[start]

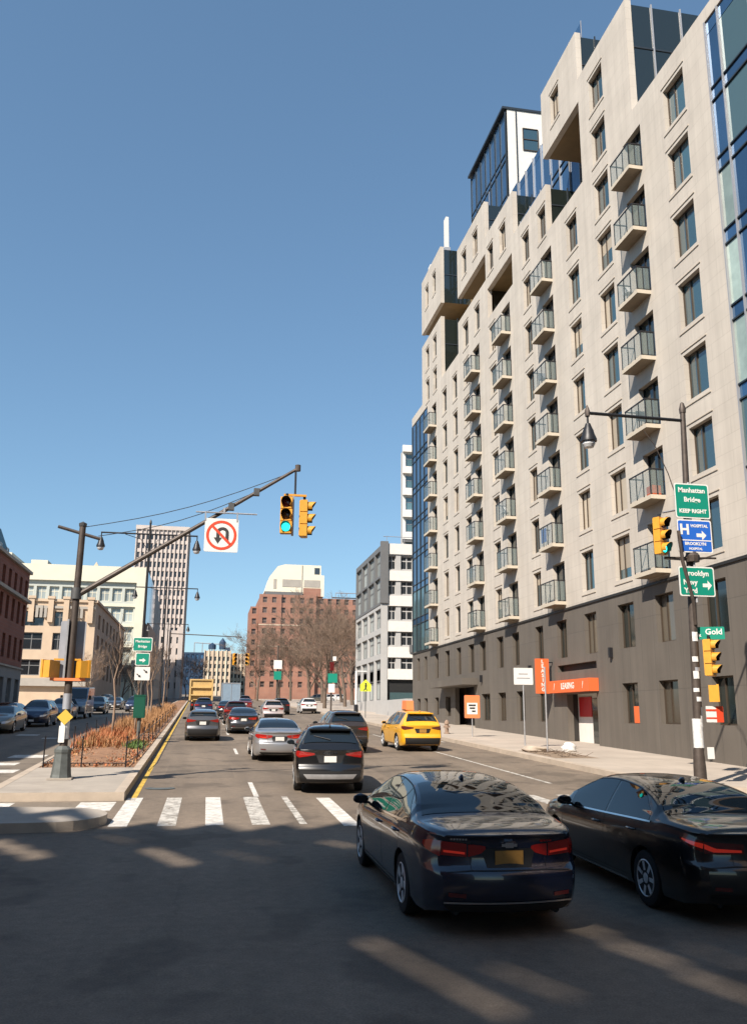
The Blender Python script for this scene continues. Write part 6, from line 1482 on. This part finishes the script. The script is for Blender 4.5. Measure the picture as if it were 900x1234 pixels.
# --- the two foreground saloons
NV, B1 = car('sedan', 'paint_navy', at(3.22, 9.5), 'dark navy saloon with wide red tail lights and orange plate, in the foreground', 0, True, 'cars waiting in the crossing', 'tail_red', 'plate_orange', 'wide')
e = MB(); y = B1.rearface(0, .95) - .010
e.box(-.085, .085, y - .012, y, .905, .935, 'chrome'); e.box(-.045, .045, y - .014, y, .893, .947, 'chrome'); obj('badge', e.mesh('badge'), NV)
e = MB()
for k in range(6): x = -.62 + .03 * k; e.box(x, x + .02, B1.rearface(x, .98) - .008, B1.rearface(x, .98), .968, .985, 'chrome')
for k in range(4): x = .36 + .035 * k; e.box(x, x + .026, B1.rearface(x, .96) - .008, B1.rearface(x, .96), .945, .963, 'tail_red')
obj('model_badge', e.mesh('model_badge'), NV)
BK, B2 = car('sedan', 'paint_black', at(6.2, 9.45), 'glossy black saloon with slim L-shaped tail lights at the right foreground', 0, True, 'cars waiting in the crossing', 'tail_dark', 'plate_white', 'slim', s=.975, rim='seven')
# --- the avenue ahead
b = car('suv', 'paint_black_suv', at(3.08, 22.3), 'black sport utility car with grey lower bumper, stopped beyond the crosswalk', radians(-5), True, s=.97, plate='plate_white', cladding=True)[0]
e = MB(); B3 = _body_cache['suv', True]
for k in range(6): x = -.19 + .065 * k; e.box(x, x + .028, B3.rearface(x, 1.02) - .01, B3.rearface(x, 1.02), 1.0, 1.03, 'chrome')
obj('badge', e.mesh('badge'), b)
car('suv', 'paint_brown', at(5.75, 36.4), 'dark brown sport utility car in the third lane, beyond the black one')
car('sedan', 'paint_silver', at(2.62, 32.2), 'silver saloon directly ahead of the black sport utility car', hi=True)
car('hatch', 'paint_grey', at(-.12, 44.7), 'grey hatchback beside the yellow edge line')
tx = car('suv', 'paint_taxi', at(9.1, 37.4), 'yellow taxi with an orange roof sign in the right-hand lane', radians(1.5), True, plate='plate_orange', tails='tail_dark', cat='taxi', name='taxi')[0]
b = MB(); b.prism([(-.42, 0), (.42, 0), (.36, .40), (-.36, .40)], Matrix.Translation((0, 1.9, 1.70)) @ Matrix.Rotation(pi / 2, 4, 'Z'), .34, 'sign_orange_lt'); b.box(-.35, .0, 1.6, 2.2, 1.685, 1.72, 'car_black_trim'); obj('roof_sign', b.mesh('roof_sign'), tx)
car('sedan', 'paint_darkgrey', at(2.15, 52.0), 'dark saloon behind the dashed line, between the grey hatchback and the silver saloon', tails='tail_red')
car('suv', 'paint_maroon', at(2.15, 66), 'dark maroon sport utility car ahead of the dark saloon')
car('suv', 'paint_pink', at(5.45, 74), 'pale rose sport utility car in the middle lane')
car('suv', 'paint_white', at(11.0, 97), 'white sport utility car far up the right-hand lane')
car('suv', 'paint_black', at(7.6, 92), 'black sport utility car between the rose and the white ones')
car('suv', 'paint_blue', at(-.25, 88), 'dark blue sport utility car right behind the yellow truck')
car('sedan', 'paint_red', at(4.6, 108), 'small red saloon far up the middle lane')
car('sedan', 'paint_black', at(1.9, 84), 'black saloon beside the yellow truck')
car('suv', 'paint_darkgrey', at(5.2, 124), 'dark grey car farthest up the middle lane')
for (x, y, p, l) in ((29.5, 205, 'paint_white', 'white car parked sideways under the trees, nearer of the two'), (33.2, 216, 'paint_white', 'white car parked sideways under the trees, right of the other'), (26.5, 200, 'paint_olive', 'olive grey car parked sideways before the white ones')):
    car('suv', p, at(x, y), l, radians(90), group='cars parked under the trees')
# --- oncoming traffic left of the median (fronts towards the camera)
G2 = 'oncoming cars left of the median'
car('sedan', 'paint_olive', at(-11.15, 55.9), 'grey green saloon at the left edge, facing the camera', pi, group=G2, front=True)
car('sedan', 'paint_silver', at(-13.0, 66), 'silver saloon behind the grey green one at the left edge', pi, group=G2, front=True)
car('suv', 'paint_blue', at(-10.75, 64.2), 'dark blue sport utility car in the shade left of the signal pole', pi, group=G2, front=True)
car('suv', 'paint_paleblue', at(-10.9, 75), 'pale blue car behind the dark blue sport utility car', pi, group=G2, front=True)
car('suv', 'paint_black', at(-10.4, 93), 'black car right of the signal pole in the shaded roadway', pi, group=G2, front=True)
car('suv', 'paint_blue', at(-7.6, 103), 'dark blue car close to the dry grass in the shaded roadway', pi, group=G2, front=True)
car('sedan', 'paint_darkgrey', at(-10.6, 112), 'dark grey saloon far up the shaded roadway', pi, group=G2, front=True)
car('suv', 'paint_silver', at(-13.0, 124), 'silver car parked by the left pavement, far off', pi, group=G2, front=True)
# --- light van (oncoming)
def van(loc, label):
    t = thing('van', loc, label, 'van', G2, pi); t.rotation_euler = (-GRADE, 0, pi)
    W2, L = .98, 5.4
    prof = [(0, .35), (0, 2.35), (.12, 2.5), (3.7, 2.5), (4.45, 1.55), (5.25, 1.25), (5.4, 1.0), (5.4, .35)]
    bm = bmesh.new(); A = [bm.verts.new((-W2, y, z)) for y, z in prof]; C = [bm.verts.new((W2, y, z)) for y, z in prof]
    bm.faces.new(A); bm.faces.new(list(reversed(C)))
    for k in range(len(prof)): bm.faces.new((A[k], C[k], C[(k + 1) % len(prof)], A[(k + 1) % len(prof)]))
    bmesh.ops.recalc_face_normals(bm, faces=bm.faces); bmesh.ops.bevel(bm, geom=[e for e in bm.edges], offset=.07, segments=2, affect='EDGES', profile=.6)
    me = bpy.data.meshes.new('body'); bm.to_mesh(me); bm.free(); me.materials.append(MATS['paint_paleblue']); obj('body', me, t)
    g = MB(); g.face([(-.85, 3.86, 2.36), (.85, 3.86, 2.36), (.9, 4.42, 1.62), (-.9, 4.42, 1.62)], 'car_glass')
    g.v = [(x, y + .012, z + .012) for x, y, z in g.v]; obj('windscreen', g.mesh('windscreen'), t)
    for sx in (-1, 1):
        g = MB(); g.face([(sx * .985, 2.6, 1.55), (sx * .985, 4.1, 1.55), (sx * .985, 3.6, 2.25), (sx * .985, 2.6, 2.25)], 'car_glass'); obj('side_window', g.mesh('side_window'), t)
        g = MB(); g.box(sx * .85 - .12, sx * .85 + .12, 5.33, 5.42, .85, 1.05, 'lamp_clear'); obj('headlight', g.mesh('headlight'), t)
        g = MB(); g.box(sx * 1.12 - .09, sx * 1.12 + .09, 3.95, 4.1, 1.5, 1.85, 'car_black_trim'); obj('mirror', g.mesh('mirror'), t)
    g = MB(); g.box(-.6, .6, 5.36, 5.425, .62, .98, 'car_black_trim'); obj('grille', g.mesh('grille'), t)
    g = MB(); g.box(-.95, .95, 5.38, 5.47, .38, .58, 'car_black_trim'); obj('bumper', g.mesh('bumper'), t)
    tm, dm = _wheels[(.355, 'silver')]
    for yc in (.95, 4.4):
        for sx in (-1, 1): o = obj('wheel', tm, t, (sx * .88, yc, .355), 0 if sx > 0 else pi); obj('rim', dm, o)
van(at(-10.6, 81), 'pale light van facing the camera, half hidden by the signal pole')
# --- dump truck
t = thing('dump_truck', at(-.65, 104), 'yellow dump truck seen from behind in the left lane', 'truck'); t.rotation_euler = (GRADE, 0, 0)
b = MB(); M_ = Matrix.Identity(4)
def hopper(z0, z1, w0, w1, y0, y1):
    p = [(-w0, y0, z0), (w0, y0, z0), (w0, y1, z0), (-w0, y1, z0), (-w1, y0 - .15, z1), (w1, y0 - .15, z1), (w1, y1, z1), (-w1, y1, z1)]
    i = len(b.v); b.v.extend(p)
    for q in ((0, 3, 2, 1), (0, 1, 5, 4), (1, 2, 6, 5), (2, 3, 7, 6), (3, 0, 4, 7)): b.f.append(tuple(i + a for a in q)); b.m.append(b.mi('truck_yellow'))
mat('truck_yellow', (.55, .37, .15), .5, var=.12, scale=2)
hopper(1.25, 3.45, 1.2, 1.28, 0, 5.2); obj('dump_body', b.mesh('dump_body'), t)
b = MB()
for z in (1.75, 2.6): b.box(-1.22, 1.22, -.30, -.06, z, z + .14, 'truck_yellow')
for x in (-1.24, 1.24): b.box(x - .09, x + .09, -.3, 0, 1.2, 3.5, 'truck_yellow')
b.box(-1.32, 1.32, -.28, 5.2, 3.45, 3.6, 'truck_yellow'); obj('rib', b.mesh('rib'), t)
b = MB(); b.box(-1.15, 1.15, 5.4, 7.4, .7, 3.1, 'truck_yellow'); obj('cab', b.mesh('cab'), t)
b = MB(); b.box(-.5, .5, 0, 7.2, .7, 1.2, 'car_black_trim'); b.box(-1.1, 1.1, -.1, .1, .55, .95, 'car_black_trim'); obj('chassis', b.mesh('chassis'), t)
for yc in (.8, 2.1, 6.4):
    for sx in (-1, 1): g = MB(); g.lathe([(.28, -.16), (.5, -.16), (.52, -.1), (.52, .1), (.5, .16), (.28, .16), (0, .1)], (0, 0, 0), 'tyre', 18, 'x'); obj('wheel', g.mesh('wheel'), t, (sx * 1.0, yc, .52))
for sx in (-1, 1): g = MB(); g.box(sx * .95 - .12, sx * .95 + .12, -.14, -.1, .62, .82, 'tail_red'); obj('tail_light', g.mesh('tail_light'), t)
# --- pale blue box truck
t = thing('box_truck', at(3.15, 119), 'pale blue box truck beyond the yellow one', 'truck'); t.rotation_euler = (GRADE, 0, 0)
mat('truck_blue', (.20, .27, .34), .55, var=.08, scale=2)
b = MB(); b.box(-1.2, 1.2, 0, 5.5, .95, 3.35, 'truck_blue'); obj('cargo_box', b.mesh('cargo_box'), t)
b = MB()
for x in (-1.18, -.02, 1.14): b.box(x, x + .05, -.03, -.002, 1.0, 3.3, 'galv')
b.box(-1.2, 1.2, -.035, -.004, 3.22, 3.34, 'galv'); b.box(-1.2, 1.2, -.15, 0, .75, .95, 'car_black_trim'); obj('rear_door', b.mesh('rear_door'), t)
b = MB(); b.box(-1.0, 1.0, 5.6, 7.2, .6, 2.6, 'truck_blue'); obj('cab', b.mesh('cab'), t)
for yc in (1.2, 6.4):
    for sx in (-1, 1): g = MB(); g.lathe([(.25, -.14), (.43, -.14), (.45, -.08), (.45, .08), (.43, .14), (.25, .14), (0, .1)], (0, 0, 0), 'tyre', 18, 'x'); obj('wheel', g.mesh('wheel'), t, (sx * .95, yc, .45))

[end]

TASK PROMPT. Write out every line of the preceding listing that contains "from".

PROBLEM SOLUTION.
The Blender Python script for this scene continues. Write part 6, from line 1482 on. This part finishes the script. The script is for Blender 4.5. Measure the picture as if it were 900x1234 pixels.
t = thing('dump_truck', at(-.65, 104), 'yellow dump truck seen from behind in the left lane', 'truck'); t.rotation_euler = (GRADE, 0, 0)